Castle ter Meeren in Belgium: This castle in Brussels has parts that date back to the 12th century and other pieces that were built in the 15th century as well as some constructed in the 19th century. It has only been abandoned for a few years but it is quickly going to ruin since being deserted.
St. Josephs’s Seminary in England: Close to Manchester in the hills of Lancashire sits a sizable seminary built in the late 1800s, once used to train priests of the Catholic Church. It is one of the biggest buildings of its kind in Europe but as the number of priests-in-training throughout Europe has dropped off the school was moved, leaving a boarding school in its place until that, too, was deserted with the building. The plan in play is to convert it to apartments and it is gaurded by security cameras to prevent vandals in the meantime.
Abandoned Homes and Estates
Villa Viron in Belgium: On a hill outside of a small town stands a sizable villa once owned by a count and countess. When her husband died 20 or so years ago, the wife moved out to a smaller house and left the big one behind. The big one, however, seems more than 20 years old on the inside – it has decor and ambiance dating back to the 1930s. The old countess rarely enters the mansion but still tours the surrounding gardens on a daily basis.
Villa Castor in Belgium: Close to Antwerp sits a small town and an abandoned villa.
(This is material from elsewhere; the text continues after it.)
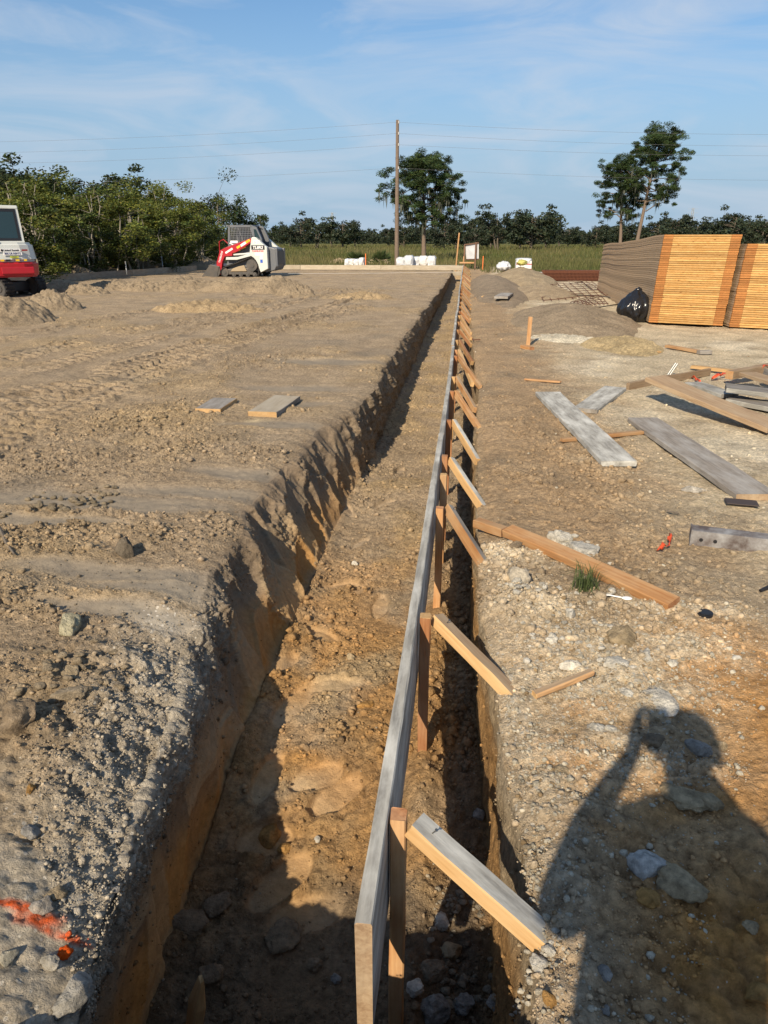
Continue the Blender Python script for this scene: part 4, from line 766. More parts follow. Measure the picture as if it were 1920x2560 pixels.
# ---- rebar
M_rust = plain('rust', (.145, .050, .024), .85, .1, dirt=.6, dirtc=(.08, .03, .018), scale=12, bump=.3)
pR = ground(1357, 703); e = empty('rebar_cage_bundle', (pR.x, pR.y, float(zbase(0, pR.y))), 0, 'bundle of rusty rebar cages lying behind the lumber stack', 'rebar cages')
Lr = 5.2
for q in range(3):
    y0_ = q * .33; b = B()
    for zz in (.05, .11, .17, .23, .29, .35, .41):
        for yy in (y0_, y0_ + .14, y0_ + .28): b.tube([(0, yy, zz), (Lr * .5, yy, zz + .012), (Lr, yy, zz - .005)], .013, 6)
    b.make('long_bars', M_rust, e); b = B()
    for k in range(88):
        xx = .06 + k * .058; b.tube([(xx, y0_ - .01, .03), (xx, y0_ + .29, .03), (xx, y0_ + .29, .43), (xx, y0_ - .01, .43), (xx, y0_ - .01, .03)], .011, 5)
    b.make('stirrups', M_rust, e)
for k, (c4, nx, ny, lab) in enumerate([(((1330, 715), (1478, 706), (1530, 742), (1360, 757)), 10, 7, 'rusty wire mesh sheet lying flat before the rebar cages'), (((1425, 762), (1490, 745), (1520, 765), (1440, 772)), 8, 4, 'smaller rusty mesh piece lying near the black bag')]):
    g = [ground(*q) for q in c4]; b = B()
    for i in range(nx + 1):
        u = i / nx; A_ = g[0].lerp(g[1], u); B_ = g[3].lerp(g[2], u); b.tube([A_ + Vector((0, 0, .05)), A_.lerp(B_, .5) + Vector((0, 0, .07 + .05 * math.sin(i))), B_ + Vector((0, 0, .04))], .009, 4)
    for j in range(ny + 1):
        v = j / ny; A_ = g[0].lerp(g[3], v); B_ = g[1].lerp(g[2], v); b.tube([A_ + Vector((0, 0, .062)), A_.lerp(B_, .5) + Vector((0, 0, .085)), B_ + Vector((0, 0, .06))], .009, 4)
    tag(b.make('wire_mesh', M_rust), lab, 'wire mesh')
M_hose = plain('black_pipe', (.03, .028, .026), .6, dirt=.5)
for k, (pts, lab) in enumerate([(((1375, 771), (1440, 770), (1500, 771), (1555, 762)), 'dark straight rod on the white ground left of the bag'), (((1425, 711), (1455, 706), (1480, 727), (1520, 726), (1545, 748)), 'black hose curving past the lumber stack'), (((1420, 740), (1480, 741), (1520, 745), (1540, 752)), 'second dark rod across the wire mesh')]):
    b = B(); g = [ground(*q) + Vector((0, 0, .03)) for q in pts]; b.tube(g, .016, 6); tag(b.make('pipe', M_hose, smooth=True), lab, 'pipe')

# ---- pallets of bags in plastic
M_film = plastic('clear_film', (.55, .56, .57), .3); M_film2 = plastic('milky_film', (.66, .64, .61), .35); M_red = plain('red_print', (.45, .02, .03), .5); M_bagw = plain('white_bag', (.72, .71, .68), .6, dirt=.2)
def lump_box(name, c, s, mat, seed, par=None, amp=.10):
    V, Fc = ico(4); q = np.sign(V) * np.abs(V) ** .45; q = q * (1 + amp * fbm(V[:, 0] * 2 + seed, V[:, 1] * 2, V[:, 2] * 2, 1.6, 3, seed))[:, None]
    return mk(name, q * np.array(s) / 2 + np.array(c), Fc, mat, par, smooth=True)
def wrapped(px0, px1, pt, yy, z0, label, seed, mats, bags=3):
    a_, b_ = gy(px0, pt, yy), gy(px1, pt, yy); w = b_.x - a_.x; h = a_.z - z0; e = empty('wrapped_pallet', ((a_.x + b_.x) / 2, yy, z0), 0, label, 'pallet', 'wrapped pallets beyond the far form')
    r = np.random.default_rng(seed)
    for k in range(bags): lump_box('bag', ((k + .5) / bags * w - w / 2, 0, h * (.5 if k % 2 else .42)), (w / bags * 1.15, 1.0, h * (1.0 if k == bags - 1 else r.uniform(.75, .95))), mats[k % len(mats)], seed + k, e, .16)
    b = B(); [b.box((-w / 2, -.5 + .4 * j, -.12), (w / 2, -.38 + .4 * j, -.02)) for j in range(3)]; b.make('pallet_base', M_brown, e); return e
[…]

Sneaking in, particularly during the daytime as these explorers did, was anything but easy with the passing foot and car traffic. The remnants suggest it was abandoned on the seventies. Eerily, two suitcases still sit on the floor – as if the owners might return to pick them up for a last trip anytime.
Villa St. Marie in Belgium: The family that once lived in this villa were quite religiously Catholic. The man who lived there died at a young age, leaving it to his wife. She, in turn, had an affair with a local pastor, bore his child but drown it to avoid the shame. When she was discovered and arrested the villa was abandoned and has remained so for nearly 50 years.
HVR Chemie in Germany: This is one of many buildings abandoned in the former DDR. However, most such structures – from factories and military sites to houses and estates – are thoroughly trashed and devoid of interesting objects of their times. This one, however, was an exception: once a house it became an office of a chemical factory filled with typewriters, furniture and typical DDR decor from the 70s and 80s.